When former President Mugabe took to the podium, he was livid, not against party supporters who had booed Amai Mugabe but Mnangagwa for causing his wife's embarrassment. He questioned whether he had done wrong by appointing Mnangagwa to the VP post and threatened to fire him.

In her last public appearance on Sunday November 5, Grace Mugabe attacked Mnangagwa in front of a gathering of apostolic sect members. She accused him of being too comfortable and claimed he had been plotting against her husband for a long time. She also attacked the army, claiming they too were disloyal and that they could do nothing to her.

The events of the last two weeks leading to the resignation of Robert Mugabe are well known and documented. The utterances and actions of Amai Mugabe in part precipitated the inglorious exit from power of the then First Family.

What she managed to achieve through her numerous tirades over the past few years was to worsen divisions in Zanu-PF. The G40 faction sought to isolate Mugabe from some of his closest allies whose relationships spanned over 50 years, Mnangagwa in particular who had served as Mugabe's personal assistant and bodyguard on occasions. She played judge, juror and executioner, going above the law, defending those accused of crimes and preventing due process.

Few dared challenge her out of respect for the President.

People have drawn scornful comparisons between Grace Mugabe to Jiang Qing, wife of Mao Zedong and the Gang of Four in China.
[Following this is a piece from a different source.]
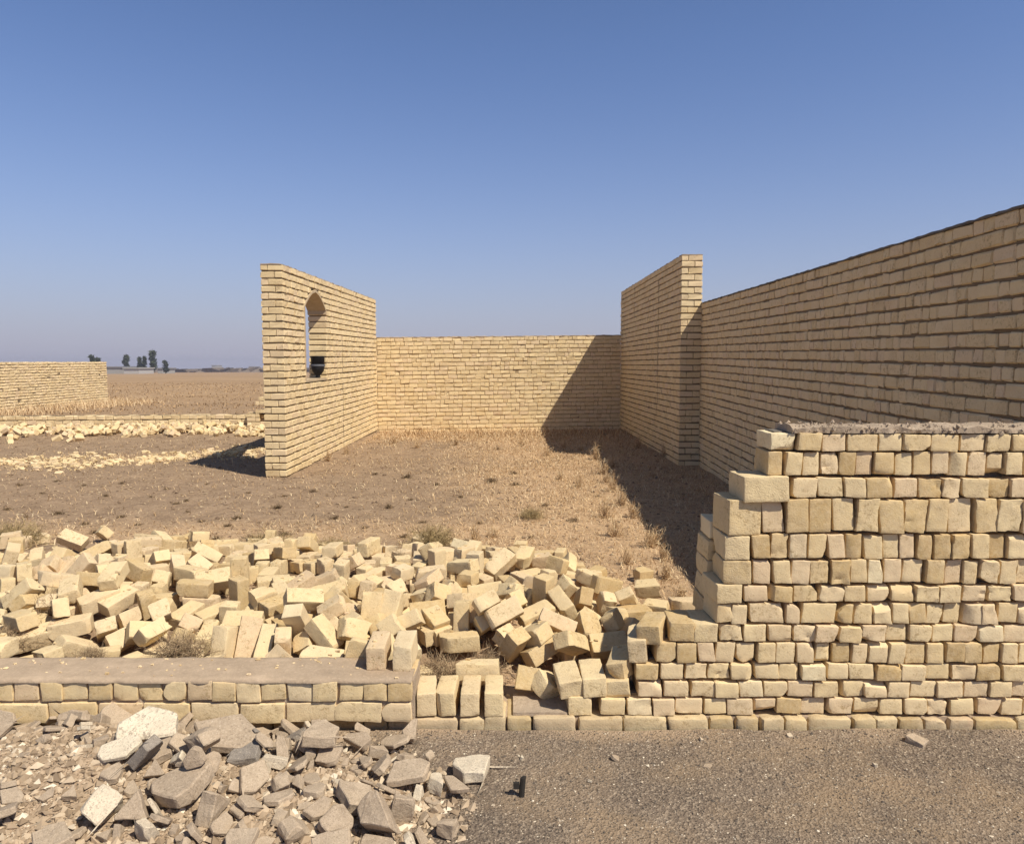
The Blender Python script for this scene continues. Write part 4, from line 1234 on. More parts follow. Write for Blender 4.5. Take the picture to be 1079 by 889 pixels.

Another comparison can be made to Elena Ceausceau of Romania who was also known as "Mother of the Nation". During the reigns of their husbands, these women wielded enormous borrowed political power and influenced the fate of their states. Unlike Grace Mugabe, however, their fates would end in fatality.

One can only speculate how the legacy of Robert Mugabe might have ended had his wife not exhibited and indulged her political ambitions in such a crude fashion. There were certainly multiple actors who played a role in his inglorious exit from political life, but Grace Mugabe delivered the coup de grace.